_Challenge_.
Output the data below in full, character for character.

— start Dataset extract —

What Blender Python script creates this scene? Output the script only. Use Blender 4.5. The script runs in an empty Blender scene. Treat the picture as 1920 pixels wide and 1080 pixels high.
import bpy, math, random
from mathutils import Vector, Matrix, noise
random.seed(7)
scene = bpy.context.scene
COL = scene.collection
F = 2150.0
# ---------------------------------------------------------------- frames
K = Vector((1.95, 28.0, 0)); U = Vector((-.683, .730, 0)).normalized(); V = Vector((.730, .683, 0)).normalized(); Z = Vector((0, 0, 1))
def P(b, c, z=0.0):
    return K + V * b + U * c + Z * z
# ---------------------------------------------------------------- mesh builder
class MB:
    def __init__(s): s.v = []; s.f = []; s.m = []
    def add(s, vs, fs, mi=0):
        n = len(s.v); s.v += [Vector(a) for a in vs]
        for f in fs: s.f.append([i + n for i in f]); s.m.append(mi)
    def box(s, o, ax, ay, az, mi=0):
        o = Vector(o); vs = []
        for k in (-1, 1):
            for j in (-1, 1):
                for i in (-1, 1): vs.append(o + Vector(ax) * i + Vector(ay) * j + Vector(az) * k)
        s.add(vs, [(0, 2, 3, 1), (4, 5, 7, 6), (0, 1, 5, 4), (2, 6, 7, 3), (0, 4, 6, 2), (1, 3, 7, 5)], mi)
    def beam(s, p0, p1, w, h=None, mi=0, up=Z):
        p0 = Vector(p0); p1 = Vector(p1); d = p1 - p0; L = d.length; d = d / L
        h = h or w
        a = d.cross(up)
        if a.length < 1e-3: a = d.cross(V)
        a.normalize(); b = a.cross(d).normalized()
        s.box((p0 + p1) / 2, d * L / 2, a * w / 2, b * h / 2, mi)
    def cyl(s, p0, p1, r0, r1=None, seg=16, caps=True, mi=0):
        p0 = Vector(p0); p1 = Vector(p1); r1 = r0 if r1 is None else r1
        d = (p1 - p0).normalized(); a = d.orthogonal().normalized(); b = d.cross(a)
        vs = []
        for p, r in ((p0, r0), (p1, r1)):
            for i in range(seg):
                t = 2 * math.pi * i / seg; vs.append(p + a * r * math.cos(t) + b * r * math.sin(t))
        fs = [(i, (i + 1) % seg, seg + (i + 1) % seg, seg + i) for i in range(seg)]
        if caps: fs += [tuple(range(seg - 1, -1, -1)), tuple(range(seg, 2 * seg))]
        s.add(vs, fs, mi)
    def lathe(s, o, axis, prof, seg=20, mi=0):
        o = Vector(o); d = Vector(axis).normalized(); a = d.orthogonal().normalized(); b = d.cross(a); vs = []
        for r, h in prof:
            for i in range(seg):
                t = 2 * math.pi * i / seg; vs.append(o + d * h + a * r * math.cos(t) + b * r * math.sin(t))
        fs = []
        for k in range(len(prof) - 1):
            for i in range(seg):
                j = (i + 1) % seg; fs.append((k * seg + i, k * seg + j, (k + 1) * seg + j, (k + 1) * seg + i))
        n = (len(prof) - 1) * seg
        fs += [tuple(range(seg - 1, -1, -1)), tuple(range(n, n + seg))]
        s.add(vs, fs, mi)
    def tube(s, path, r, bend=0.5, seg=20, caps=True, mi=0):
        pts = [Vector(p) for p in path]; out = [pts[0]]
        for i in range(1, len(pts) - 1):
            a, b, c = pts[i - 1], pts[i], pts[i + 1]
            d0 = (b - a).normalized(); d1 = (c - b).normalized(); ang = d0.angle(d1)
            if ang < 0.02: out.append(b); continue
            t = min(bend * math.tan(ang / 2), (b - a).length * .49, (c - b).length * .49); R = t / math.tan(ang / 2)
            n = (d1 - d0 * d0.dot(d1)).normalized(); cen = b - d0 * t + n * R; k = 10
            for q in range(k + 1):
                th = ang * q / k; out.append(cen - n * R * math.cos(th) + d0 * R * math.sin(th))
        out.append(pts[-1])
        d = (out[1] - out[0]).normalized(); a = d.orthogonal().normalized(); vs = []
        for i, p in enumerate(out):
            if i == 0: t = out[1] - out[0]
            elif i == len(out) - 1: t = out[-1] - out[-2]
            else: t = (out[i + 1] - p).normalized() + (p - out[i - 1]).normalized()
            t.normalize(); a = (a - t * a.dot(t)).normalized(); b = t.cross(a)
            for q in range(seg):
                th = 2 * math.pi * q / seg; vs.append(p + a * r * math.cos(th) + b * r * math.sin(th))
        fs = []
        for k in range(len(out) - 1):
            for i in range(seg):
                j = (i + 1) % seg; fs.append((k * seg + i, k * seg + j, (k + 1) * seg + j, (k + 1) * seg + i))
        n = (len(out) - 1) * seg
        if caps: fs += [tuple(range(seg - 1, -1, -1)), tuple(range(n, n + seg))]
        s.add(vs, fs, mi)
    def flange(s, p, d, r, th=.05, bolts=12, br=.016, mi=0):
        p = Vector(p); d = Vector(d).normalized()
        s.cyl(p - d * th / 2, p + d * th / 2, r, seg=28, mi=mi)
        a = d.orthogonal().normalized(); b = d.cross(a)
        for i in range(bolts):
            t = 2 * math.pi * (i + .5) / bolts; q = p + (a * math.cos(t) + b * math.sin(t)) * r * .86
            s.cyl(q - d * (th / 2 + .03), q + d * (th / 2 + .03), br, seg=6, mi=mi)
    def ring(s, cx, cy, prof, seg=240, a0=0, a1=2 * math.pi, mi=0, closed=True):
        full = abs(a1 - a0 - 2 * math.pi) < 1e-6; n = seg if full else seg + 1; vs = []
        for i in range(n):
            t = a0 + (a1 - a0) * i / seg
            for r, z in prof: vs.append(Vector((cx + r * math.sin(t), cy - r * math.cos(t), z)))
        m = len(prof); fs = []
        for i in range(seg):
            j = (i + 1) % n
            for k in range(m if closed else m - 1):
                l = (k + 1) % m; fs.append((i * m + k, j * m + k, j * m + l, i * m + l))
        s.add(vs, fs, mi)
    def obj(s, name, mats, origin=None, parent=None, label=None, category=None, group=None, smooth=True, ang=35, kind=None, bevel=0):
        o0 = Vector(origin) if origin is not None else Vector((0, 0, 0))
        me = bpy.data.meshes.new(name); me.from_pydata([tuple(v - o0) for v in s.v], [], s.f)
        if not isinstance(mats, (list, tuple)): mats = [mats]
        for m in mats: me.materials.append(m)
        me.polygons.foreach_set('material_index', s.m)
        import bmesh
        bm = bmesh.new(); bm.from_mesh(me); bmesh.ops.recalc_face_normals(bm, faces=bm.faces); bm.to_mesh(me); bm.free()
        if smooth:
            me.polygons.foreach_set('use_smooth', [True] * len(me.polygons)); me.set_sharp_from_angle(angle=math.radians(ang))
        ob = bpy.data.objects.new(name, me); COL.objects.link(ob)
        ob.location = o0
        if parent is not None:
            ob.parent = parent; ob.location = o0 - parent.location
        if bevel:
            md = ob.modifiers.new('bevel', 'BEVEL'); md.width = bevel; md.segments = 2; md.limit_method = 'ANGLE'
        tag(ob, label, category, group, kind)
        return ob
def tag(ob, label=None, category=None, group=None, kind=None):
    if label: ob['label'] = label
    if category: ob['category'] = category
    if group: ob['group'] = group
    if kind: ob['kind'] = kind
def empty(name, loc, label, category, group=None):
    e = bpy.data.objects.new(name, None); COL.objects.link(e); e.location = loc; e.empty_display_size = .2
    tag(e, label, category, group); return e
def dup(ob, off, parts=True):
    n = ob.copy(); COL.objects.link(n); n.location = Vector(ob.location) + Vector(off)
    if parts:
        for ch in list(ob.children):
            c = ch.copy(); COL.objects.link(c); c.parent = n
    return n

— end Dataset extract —

_Solution for this exercise_.
What Blender Python script creates this scene? Output the script only. Use Blender 4.5. The script runs in an empty Blender scene. Treat the picture as 1920 pixels wide and 1080 pixels high.
import bpy, math, random
from mathutils import Vector, Matrix, noise
random.seed(7)
scene = bpy.context.scene
COL = scene.collection
F = 2150.0
# ---------------------------------------------------------------- frames
K = Vector((1.95, 28.0, 0)); U = Vector((-.683, .730, 0)).normalized(); V = Vector((.730, .683, 0)).normalized(); Z = Vector((0, 0, 1))
def P(b, c, z=0.0):
    return K + V * b + U * c + Z * z
# ---------------------------------------------------------------- mesh builder
class MB:
    def __init__(s): s.v = []; s.f = []; s.m = []
    def add(s, vs, fs, mi=0):
        n = len(s.v); s.v += [Vector(a) for a in vs]
        for f in fs: s.f.append([i + n for i in f]); s.m.append(mi)
    def box(s, o, ax, ay, az, mi=0):
        o = Vector(o); vs = []
        for k in (-1, 1):
            for j in (-1, 1):
                for i in (-1, 1): vs.append(o + Vector(ax) * i + Vector(ay) * j + Vector(az) * k)
        s.add(vs, [(0, 2, 3, 1), (4, 5, 7, 6), (0, 1, 5, 4), (2, 6, 7, 3), (0, 4, 6, 2), (1, 3, 7, 5)], mi)
    def beam(s, p0, p1, w, h=None, mi=0, up=Z):
        p0 = Vector(p0); p1 = Vector(p1); d = p1 - p0; L = d.length; d = d / L
        h = h or w
        a = d.cross(up)
        if a.length < 1e-3: a = d.cross(V)
        a.normalize(); b = a.cross(d).normalized()
        s.box((p0 + p1) / 2, d * L / 2, a * w / 2, b * h / 2, mi)
    def cyl(s, p0, p1, r0, r1=None, seg=16, caps=True, mi=0):
        p0 = Vector(p0); p1 = Vector(p1); r1 = r0 if r1 is None else r1
        d = (p1 - p0).normalized(); a = d.orthogonal().normalized(); b = d.cross(a)
        vs = []
        for p, r in ((p0, r0), (p1, r1)):
            for i in range(seg):
                t = 2 * math.pi * i / seg; vs.append(p + a * r * math.cos(t) + b * r * math.sin(t))
        fs = [(i, (i + 1) % seg, seg + (i + 1) % seg, seg + i) for i in range(seg)]
        if caps: fs += [tuple(range(seg - 1, -1, -1)), tuple(range(seg, 2 * seg))]
        s.add(vs, fs, mi)
    def lathe(s, o, axis, prof, seg=20, mi=0):
        o = Vector(o); d = Vector(axis).normalized(); a = d.orthogonal().normalized(); b = d.cross(a); vs = []
        for r, h in prof:
            for i in range(seg):
                t = 2 * math.pi * i / seg; vs.append(o + d * h + a * r * math.cos(t) + b * r * math.sin(t))
        fs = []
        for k in range(len(prof) - 1):
            for i in range(seg):
                j = (i + 1) % seg; fs.append((k * seg + i, k * seg + j, (k + 1) * seg + j, (k + 1) * seg + i))
        n = (len(prof) - 1) * seg
        fs += [tuple(range(seg - 1, -1, -1)), tuple(range(n, n + seg))]
        s.add(vs, fs, mi)
    def tube(s, path, r, bend=0.5, seg=20, caps=True, mi=0):
        pts = [Vector(p) for p in path]; out = [pts[0]]
        for i in range(1, len(pts) - 1):
            a, b, c = pts[i - 1], pts[i], pts[i + 1]
            d0 = (b - a).normalized(); d1 = (c - b).normalized(); ang = d0.angle(d1)
            if ang < 0.02: out.append(b); continue
            t = min(bend * math.tan(ang / 2), (b - a).length * .49, (c - b).length * .49); R = t / math.tan(ang / 2)
            n = (d1 - d0 * d0.dot(d1)).normalized(); cen = b - d0 * t + n * R; k = 10
            for q in range(k + 1):
                th = ang * q / k; out.append(cen - n * R * math.cos(th) + d0 * R * math.sin(th))
        out.append(pts[-1])
        d = (out[1] - out[0]).normalized(); a = d.orthogonal().normalized(); vs = []
        for i, p in enumerate(out):
            if i == 0: t = out[1] - out[0]
            elif i == len(out) - 1: t = out[-1] - out[-2]
            else: t = (out[i + 1] - p).normalized() + (p - out[i - 1]).normalized()
            t.normalize(); a = (a - t * a.dot(t)).normalized(); b = t.cross(a)
            for q in range(seg):
                th = 2 * math.pi * q / seg; vs.append(p + a * r * math.cos(th) + b * r * math.sin(th))
        fs = []
        for k in range(len(out) - 1):
            for i in range(seg):
                j = (i + 1) % seg; fs.append((k * seg + i, k * seg + j, (k + 1) * seg + j, (k + 1) * seg + i))
        n = (len(out) - 1) * seg
        if caps: fs += [tuple(range(seg - 1, -1, -1)), tuple(range(n, n + seg))]
        s.add(vs, fs, mi)
    def flange(s, p, d, r, th=.05, bolts=12, br=.016, mi=0):
        p = Vector(p); d = Vector(d).normalized()
        s.cyl(p - d * th / 2, p + d * th / 2, r, seg=28, mi=mi)
        a = d.orthogonal().normalized(); b = d.cross(a)
        for i in range(bolts):
            t = 2 * math.pi * (i + .5) / bolts; q = p + (a * math.cos(t) + b * math.sin(t)) * r * .86
            s.cyl(q - d * (th / 2 + .03), q + d * (th / 2 + .03), br, seg=6, mi=mi)
    def ring(s, cx, cy, prof, seg=240, a0=0, a1=2 * math.pi, mi=0, closed=True):
        full = abs(a1 - a0 - 2 * math.pi) < 1e-6; n = seg if full else seg + 1; vs = []
        for i in range(n):
            t = a0 + (a1 - a0) * i / seg
            for r, z in prof: vs.append(Vector((cx + r * math.sin(t), cy - r * math.cos(t), z)))
        m = len(prof); fs = []
        for i in range(seg):
            j = (i + 1) % n
            for k in range(m if closed else m - 1):
                l = (k + 1) % m; fs.append((i * m + k, j * m + k, j * m + l, i * m + l))
        s.add(vs, fs, mi)
    def obj(s, name, mats, origin=None, parent=None, label=None, category=None, group=None, smooth=True, ang=35, kind=None, bevel=0):
        o0 = Vector(origin) if origin is not None else Vector((0, 0, 0))
        me = bpy.data.meshes.new(name); me.from_pydata([tuple(v - o0) for v in s.v], [], s.f)
        if not isinstance(mats, (list, tuple)): mats = [mats]
        for m in mats: me.materials.append(m)
        me.polygons.foreach_set('material_index', s.m)
        import bmesh
        bm = bmesh.new(); bm.from_mesh(me); bmesh.ops.recalc_face_normals(bm, faces=bm.faces); bm.to_mesh(me); bm.free()
        if smooth:
            me.polygons.foreach_set('use_smooth', [True] * len(me.polygons)); me.set_sharp_from_angle(angle=math.radians(ang))
        ob = bpy.data.objects.new(name, me); COL.objects.link(ob)
        ob.location = o0
        if parent is not None:
            ob.parent = parent; ob.location = o0 - parent.location
        if bevel:
            md = ob.modifiers.new('bevel', 'BEVEL'); md.width = bevel; md.segments = 2; md.limit_method = 'ANGLE'
        tag(ob, label, category, group, kind)
        return ob
def tag(ob, label=None, category=None, group=None, kind=None):
    if label: ob['label'] = label
    if category: ob['category'] = category
    if group: ob['group'] = group
    if kind: ob['kind'] = kind
def empty(name, loc, label, category, group=None):
    e = bpy.data.objects.new(name, None); COL.objects.link(e); e.location = loc; e.empty_display_size = .2
    tag(e, label, category, group); return e
def dup(ob, off, parts=True):
    n = ob.copy(); COL.objects.link(n); n.location = Vector(ob.location) + Vector(off)
    if parts:
        for ch in list(ob.children):
            c = ch.copy(); COL.objects.link(c); c.parent = n
    return n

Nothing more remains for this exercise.